Mauro Ermanno Giovanardi IL MIO STILE
[Uscita: 20/04/2015]
#consigliatodadistorsioni
Era già quasi pronto lo scorso anno il nuovo lavoro di Mauro Ermanno Giovanardi che però ha deciso di metterlo in pausa per farsi trasportare dalla collaborazione artistica con i Sinfonico Honolulu da cui è nato anche un album “Maledetto colui che è solo”, fatto di cover di brani anni ’60-70 intervallate da brani inediti. Allo stesso tempo, ha portato in giro per i teatri d’Italia con la collaborazione di Massimo Cotto, lo spettacolo “Chelsea Hotel”. Questo tipo di scelte aiuta a comprendere un artista che non ha mai badato troppo alle esigenze commerciali quanto piuttosto a seguire le proprie passioni e sentimenti senza cavalcare l’onda di possibili successi.
Vedasi il passaggio sanremese che gli ha dato ulteriore visibilità nel panorama musicale italico, ma che ha deciso di non sfruttare con uscite a raffica ed apparizioni televisive consuete a chi è abituale frequentatore di questo tipo di scenari. Infatti questo disco arriva a ben quattro anni dal precedente, sintomo che il nostro ha voluto prendersi tutto il tempo necessario per elaborare emozioni, pensieri, luoghi e persone incontrate lungo il percorso, e produrre il nuovo restart dopo l’esperienza La Crus: anche “Ho sognato troppo l’altra notte” soffriva di una sindrome da distacco che non gli ha permesso di scollarsi del tutto l’etichetta de “il cantante dei La Crus” forse ancora più del precedente “Un cuore a nudo”.
Con questo nuovo lavoro (Targa Tenco 2015 per il miglior album italiano) Joe aggiunge nuovi strati sulla sua tela e applica la velatura guardando le sue classiche melodie fatte di sonorità anni ’70, attraverso il gospel di Se c’è un Dio, le orchestrazioni dei fiati di Sono come mi vedi , il soul della conclusiva Anche senza parlare. Gli strati sottostanti rivelano le tinte western morriconiane già apparse negli ultimi lavori (Aspetta un attimo e Più notte di così).

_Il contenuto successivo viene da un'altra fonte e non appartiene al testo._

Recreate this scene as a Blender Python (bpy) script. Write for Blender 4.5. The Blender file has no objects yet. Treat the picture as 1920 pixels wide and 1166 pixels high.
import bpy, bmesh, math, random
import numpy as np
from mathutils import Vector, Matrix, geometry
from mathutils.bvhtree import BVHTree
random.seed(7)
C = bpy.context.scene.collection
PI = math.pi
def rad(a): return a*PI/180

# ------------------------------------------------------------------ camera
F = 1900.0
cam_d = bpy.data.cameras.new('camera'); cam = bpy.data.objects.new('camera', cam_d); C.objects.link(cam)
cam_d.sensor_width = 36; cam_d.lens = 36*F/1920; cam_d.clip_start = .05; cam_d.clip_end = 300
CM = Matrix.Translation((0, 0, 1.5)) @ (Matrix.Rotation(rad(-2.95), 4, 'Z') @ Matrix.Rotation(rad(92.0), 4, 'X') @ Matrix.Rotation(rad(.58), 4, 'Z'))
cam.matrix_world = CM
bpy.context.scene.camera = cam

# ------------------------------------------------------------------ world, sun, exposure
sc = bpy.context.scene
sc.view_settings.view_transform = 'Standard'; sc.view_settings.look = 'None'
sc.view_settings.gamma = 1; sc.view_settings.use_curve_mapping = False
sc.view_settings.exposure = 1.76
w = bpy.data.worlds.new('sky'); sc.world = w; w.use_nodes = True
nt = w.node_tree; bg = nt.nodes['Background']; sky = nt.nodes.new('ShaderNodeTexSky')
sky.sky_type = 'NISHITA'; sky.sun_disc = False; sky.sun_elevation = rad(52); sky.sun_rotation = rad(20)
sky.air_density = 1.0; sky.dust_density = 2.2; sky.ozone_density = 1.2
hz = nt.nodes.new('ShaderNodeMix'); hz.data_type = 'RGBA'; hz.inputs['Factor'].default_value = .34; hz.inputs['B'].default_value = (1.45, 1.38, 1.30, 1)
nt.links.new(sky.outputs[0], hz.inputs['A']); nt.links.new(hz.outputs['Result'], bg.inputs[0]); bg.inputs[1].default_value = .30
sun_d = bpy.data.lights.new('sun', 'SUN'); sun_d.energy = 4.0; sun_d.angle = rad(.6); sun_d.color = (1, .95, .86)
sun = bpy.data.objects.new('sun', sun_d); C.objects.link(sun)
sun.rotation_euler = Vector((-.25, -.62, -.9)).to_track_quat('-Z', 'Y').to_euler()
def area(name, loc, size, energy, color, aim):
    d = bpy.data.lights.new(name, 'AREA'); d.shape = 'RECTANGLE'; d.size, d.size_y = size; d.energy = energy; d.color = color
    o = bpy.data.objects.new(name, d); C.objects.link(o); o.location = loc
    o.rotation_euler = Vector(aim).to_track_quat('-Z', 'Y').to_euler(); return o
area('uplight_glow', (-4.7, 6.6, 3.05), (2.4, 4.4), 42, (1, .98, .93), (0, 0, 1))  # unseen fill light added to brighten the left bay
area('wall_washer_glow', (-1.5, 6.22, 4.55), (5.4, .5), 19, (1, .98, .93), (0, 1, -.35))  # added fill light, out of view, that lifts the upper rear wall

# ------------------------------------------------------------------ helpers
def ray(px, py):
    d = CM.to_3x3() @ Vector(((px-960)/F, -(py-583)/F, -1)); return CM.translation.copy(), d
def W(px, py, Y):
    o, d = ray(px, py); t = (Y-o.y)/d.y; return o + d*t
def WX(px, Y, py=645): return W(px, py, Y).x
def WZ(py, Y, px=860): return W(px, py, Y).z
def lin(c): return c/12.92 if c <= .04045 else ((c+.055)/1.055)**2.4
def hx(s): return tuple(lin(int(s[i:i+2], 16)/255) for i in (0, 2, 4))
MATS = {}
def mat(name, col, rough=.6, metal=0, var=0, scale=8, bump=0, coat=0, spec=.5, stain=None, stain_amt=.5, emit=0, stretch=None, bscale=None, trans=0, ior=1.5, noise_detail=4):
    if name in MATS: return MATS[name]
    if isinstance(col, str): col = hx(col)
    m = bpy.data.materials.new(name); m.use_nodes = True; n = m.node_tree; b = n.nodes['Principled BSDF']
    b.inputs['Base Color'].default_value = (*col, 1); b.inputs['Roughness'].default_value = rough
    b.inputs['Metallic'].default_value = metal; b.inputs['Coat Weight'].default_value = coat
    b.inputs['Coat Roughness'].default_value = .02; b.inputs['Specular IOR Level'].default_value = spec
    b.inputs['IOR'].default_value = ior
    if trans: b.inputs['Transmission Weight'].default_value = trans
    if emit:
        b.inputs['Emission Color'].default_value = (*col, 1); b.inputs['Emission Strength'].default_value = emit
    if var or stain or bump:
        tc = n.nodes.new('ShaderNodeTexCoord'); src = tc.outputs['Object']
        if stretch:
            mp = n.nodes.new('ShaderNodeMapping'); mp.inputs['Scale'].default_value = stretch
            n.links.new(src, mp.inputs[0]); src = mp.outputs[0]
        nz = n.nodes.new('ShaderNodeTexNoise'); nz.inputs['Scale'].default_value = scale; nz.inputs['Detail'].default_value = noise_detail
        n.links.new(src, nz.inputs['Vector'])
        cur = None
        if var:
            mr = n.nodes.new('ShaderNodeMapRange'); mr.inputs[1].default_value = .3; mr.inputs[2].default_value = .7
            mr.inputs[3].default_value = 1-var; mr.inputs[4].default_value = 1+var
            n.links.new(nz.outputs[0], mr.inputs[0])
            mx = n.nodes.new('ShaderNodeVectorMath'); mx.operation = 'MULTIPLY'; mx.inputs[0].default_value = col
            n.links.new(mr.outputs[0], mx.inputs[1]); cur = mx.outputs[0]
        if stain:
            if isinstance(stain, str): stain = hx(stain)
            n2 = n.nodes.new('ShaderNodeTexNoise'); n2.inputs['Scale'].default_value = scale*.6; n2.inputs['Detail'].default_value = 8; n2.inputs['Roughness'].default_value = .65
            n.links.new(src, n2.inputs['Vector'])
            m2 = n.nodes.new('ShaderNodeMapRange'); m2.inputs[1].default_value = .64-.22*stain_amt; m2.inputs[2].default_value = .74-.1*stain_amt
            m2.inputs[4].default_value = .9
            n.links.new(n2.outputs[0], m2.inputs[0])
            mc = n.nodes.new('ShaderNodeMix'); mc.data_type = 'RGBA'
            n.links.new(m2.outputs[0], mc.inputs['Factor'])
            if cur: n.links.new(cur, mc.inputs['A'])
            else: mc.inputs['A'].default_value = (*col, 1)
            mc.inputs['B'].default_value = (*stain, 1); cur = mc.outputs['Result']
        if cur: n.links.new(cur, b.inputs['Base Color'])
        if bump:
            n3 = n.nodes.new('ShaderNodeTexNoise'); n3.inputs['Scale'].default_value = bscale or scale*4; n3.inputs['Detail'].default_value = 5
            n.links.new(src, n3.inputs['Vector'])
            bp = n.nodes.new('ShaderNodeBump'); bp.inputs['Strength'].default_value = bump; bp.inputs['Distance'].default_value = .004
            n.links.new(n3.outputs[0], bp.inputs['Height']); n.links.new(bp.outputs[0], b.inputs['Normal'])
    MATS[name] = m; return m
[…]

E poi c’è la poesia delle parole, quelle lame di colore grigio che squarciano il suono con la profondità che solo Giovanardi riesce ad imprimere con la sua vocalità e consapevolezza che la sofferenza del cuore è qualcosa di vissuto sulla propria pelle. Così, episodi come Nel centro di Milano - il miglior brano del disco che conferma come il cantante brianzolo abbia un rapporto talmente profondo con la questa città da riuscire a dipingerla come nessun’altro - ed il singolo Quando suono, placida teoria della prospettiva senza tempo. Se c’è un Dio gioca con le parole per esibire un’ambiguità neppure troppo celata (Amo il tuo difetto/ le dita sul grilletto).
A completare il quadro l’unica cover concessa, quella Il tuo stile di Leo Ferrè in una versione devastante e potente che riesce a pagare finalmente il giusto tributo che l’artista monegasco quest’anno sembra avere anche grazie al disco dei Tetes de Bois. Insomma, questo è un gran bel disco, che aggiunge spessore alla figura dell’artista milanese e lo porta ulteriormente a confermarsi l’unico vero crooner della canzone italiana. Se negli Usa hanno Frank Sinatra e in Inghilterra Morrisey noi possiamo dire di avere Giovanardi, e le esperienze da cui il nostro proviene (Sir Chime and the Lovers, Carnival of Fools prima ancora che i La Crus)- oltre alle capacità interpretative - non ci fanno certo sfigurare al confronto.